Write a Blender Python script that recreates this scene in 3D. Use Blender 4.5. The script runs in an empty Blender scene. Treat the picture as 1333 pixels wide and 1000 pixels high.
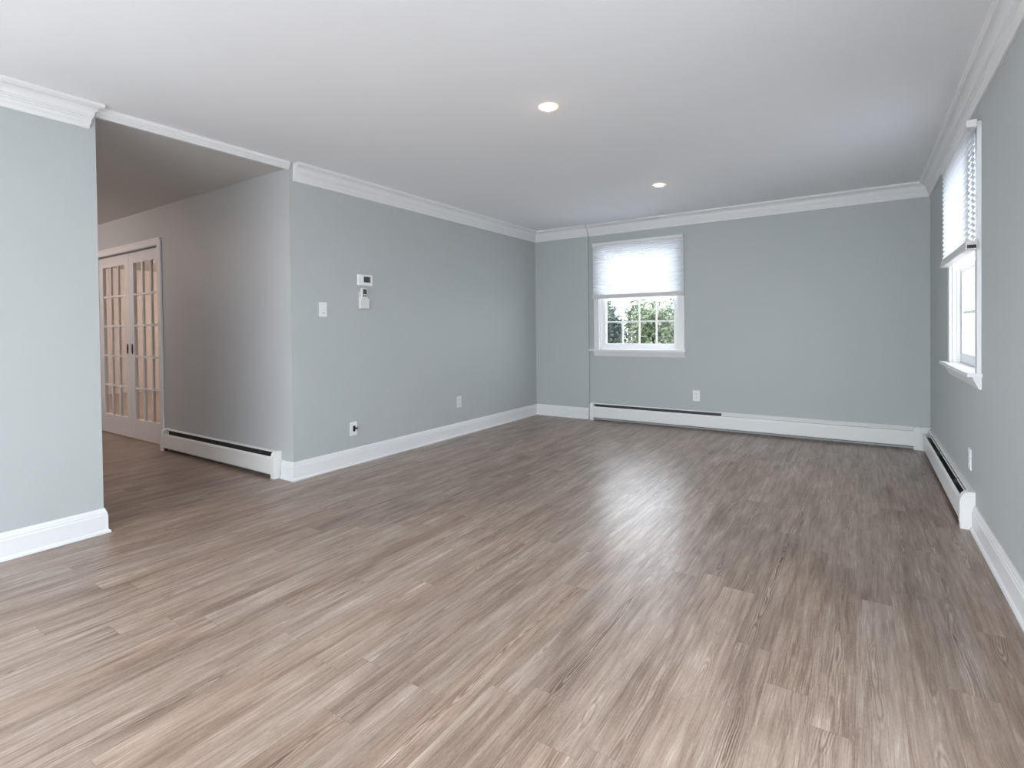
import bpy, bmesh, math, random
from mathutils import Vector, Matrix

scene = bpy.context.scene
COL = scene.collection

# ------------------------------------------------------------------ camera
W = 4.1605         # right wall plane (x); left wall is x = 0, back wall is y = 0
H = 2.44           # ceiling height
CAM = Vector((3.6347, -6.0760, 1.1432))
yaw, pitch, roll = 0.587, -0.013, -0.0115
fw = Vector((-math.sin(yaw) * math.cos(pitch), math.cos(yaw) * math.cos(pitch), math.sin(pitch)))
r0 = Vector((math.cos(yaw), math.sin(yaw), 0.0))
u0 = r0.cross(fw)
R = math.cos(roll) * r0 + math.sin(roll) * u0
U = -math.sin(roll) * r0 + math.cos(roll) * u0
cam_data = bpy.data.cameras.new('camera')
cam_data.sensor_width = 36.0
cam_data.lens = 682.757 * 36.0 / 1333.0
cam_data.shift_y = -(500.0 - 437.998) / 1333.0
cam_data.clip_start = 0.02
cam_data.clip_end = 200.0
cam = bpy.data.objects.new('camera', cam_data)
COL.objects.link(cam)
cam.matrix_world = Matrix(((R.x, U.x, -fw.x, CAM.x), (R.y, U.y, -fw.y, CAM.y), (R.z, U.z, -fw.z, CAM.z), (0, 0, 0, 1)))
scene.camera = cam

# ------------------------------------------------------------------ view, world (overcast daylight)
vs = scene.view_settings
vs.view_transform = 'Standard'
vs.look = 'None'
vs.gamma = 1.0
vs.use_curve_mapping = False
vs.exposure = 0.78
scene.cycles.use_denoising = True
scene.cycles.max_bounces = 12
scene.cycles.diffuse_bounces = 8
scene.cycles.glossy_bounces = 4
scene.cycles.transparent_max_bounces = 16
scene.cycles.transmission_bounces = 8
scene.cycles.sample_clamp_indirect = 8.0
world = bpy.data.worlds.new('overcast_sky')
scene.world = world
world.use_nodes = True
wn = world.node_tree
wn.nodes.clear()
wo = wn.nodes.new('ShaderNodeOutputWorld')
wb = wn.nodes.new('ShaderNodeBackground')
wb.inputs['Color'].default_value = (0.84, 0.915, 1.0, 1)
wtc = wn.nodes.new('ShaderNodeTexCoord')
wsp = wn.nodes.new('ShaderNodeSeparateXYZ')
wmr = wn.nodes.new('ShaderNodeMapRange')              # sky strength raised towards -x to brighten the right-hand wall
wmr.inputs['From Min'].default_value = -1.0
wmr.inputs['From Max'].default_value = 0.0
wmr.inputs['To Min'].default_value = 11.0
wmr.inputs['To Max'].default_value = 6.0
wn.links.new(wtc.outputs['Generated'], wsp.inputs[0])
wn.links.new(wsp.outputs[0], wmr.inputs['Value'])
wn.links.new(wmr.outputs[0], wb.inputs['Strength'])
wn.links.new(wb.outputs[0], wo.inputs[0])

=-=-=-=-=

◆ **Task brief**
Write out exactly the opening lines of the data, stopping after the line that holds "COL = scene.collection". Exclude pictures.

◆ **Output**
Write a Blender Python script that recreates this scene in 3D. Use Blender 4.5. The script runs in an empty Blender scene. Treat the picture as 1333 pixels wide and 1000 pixels high.
import bpy, bmesh, math, random
from mathutils import Vector, Matrix

scene = bpy.context.scene
COL = scene.collection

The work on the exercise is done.